As for Dichter, Margolis quotes an essay of his entitled “Microfinance Reconsidered,” which apparently has been published by the Cato Institute, although I can’t find anything of that name on the Cato website. The closest thing I can find is a paper by Dichter called “A Second Look at Microfinance: The Sequence of Growth and Credit in Economic History,” which is mainly historical and concentrates solely on the history of finance in developed countries such as the UK, rather than looking at microfinance in the developing world today.
As for the substance of the debate, Margolis is right that there’s much more heat than light in all the stuff being written. The big exception, in my view, is a wonderful paper by Shahe Emran, Mahbub Morshed and Joseph Stiglitz, which explains why microfinance works, in practice, in places like Bangladesh. It turns out that the main factor behind all these puzzles is the place of women in society, and especially extreme illiquidity in the market for women’s labor: a little bit of credit acts as a catalyst for women outside the labor market, turning them into economically productive individuals.
To put it another way, the interest on a microloan isn’t really return on capital, it’s return on labor. It’s just that without a tiny bit of capital, the labor is nascent and can’t be tapped. That’s why microcredit works.
Felix,
I think LES Peoples is fortunate to have you.
(I read Karger’s “Short Changed,” He says the poor in the United States are overcharged for financial services. If true, this country needs more of what LES Peoples offers. Far more.)
When reading Dichter’s Cato article I kept thinking, “well. . . pencils came before mechanical calculators, which came before computers. Does he think people in poor countries should learn to use mechanical calculators before they try using computers? Maybe the phone ladies should go back to tin cans and a string.”
(Though he does back out of that line of thought in the last paragraph or two.)
I think you (or is it Shahe Emran, Mahbub Morshed and Joseph Stiglitz,) are right in saying the interest on microcredit loans to microentrepreneurs is low relative to the total return to labor that the loan makes possible. It seems to me that is a powerful insight into microcredit.
Thank you for your excellent blog.
John
Felix,
I think LES Peoples is fortunate to have you.
(I read Karger’s “Short Changed,” He says the poor in the United States are overcharged for financial services. If true, this country needs more of what LES Peoples offers. Far more.)
When reading Dichter’s Cato article I kept thinking, “well. . . pencils came before mechanical calculators, which came before computers. Does he think people in poor countries should learn to use mechanical calculators before they try using computers? Maybe the phone ladies should go back to tin cans and a string.”
(Though he does back out of that line of thought in the last paragraph or two.)
I think you (or is it Shahe Emran, Mahbub Morshed and Joseph Stiglitz,) are right in saying the interest on microcredit loans to microentrepreneurs is low relative to the total return to labor that the loan makes possible. It seems to me that is a powerful insight into microcredit.

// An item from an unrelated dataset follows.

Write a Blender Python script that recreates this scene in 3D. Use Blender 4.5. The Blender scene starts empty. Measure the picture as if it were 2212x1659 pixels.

Thank you for your excellent blog.
John
Felix,
You say microcredit works, but you haven’t said for what? Does it work to reduce poverty? No, there is no reputable statistical evidence to date to show that it does. Does it move people permanently across the “poverty line”? No, again no evidence to say it does or can. Do the microloans go to tiny businesses and do those businesses grow? Again mostly no. Show me solid data and then I’ll back off.
Tom Dichter
Felix,
I agree that the work that you and other community development agents do is completely worthwhile and meaningful, however, the question is whether or not people in developing countries are given a real boost by microlending. The difference between community development in the U.S. and in Kenya is that many of the institutional structures that perpetuate inequality and prevent people from taking advantage of capital investement programs have been done away with (of course, the system still needs to be reformed). However, the poorest Kenyans, even if given access to capital, are not able to do much more than use such money as disposable income, providing a merely temporary alleviation of poverty.
Trisha
Felix,
I agree that the work that you and other community development agents do is completely worthwhile and meaningful, however, the question is whether or not people in developing countries are given a real boost by microlending. The difference between community development in the U.S. and in Kenya is that many of the institutional structures that perpetuate inequality and prevent people from taking advantage of capital investement programs have been done away with (of course, the system still needs to be reformed). However, the poorest Kenyans, even if given access to capital, are not able to do much more than use such money as disposable income, providing a merely temporary alleviation of poverty.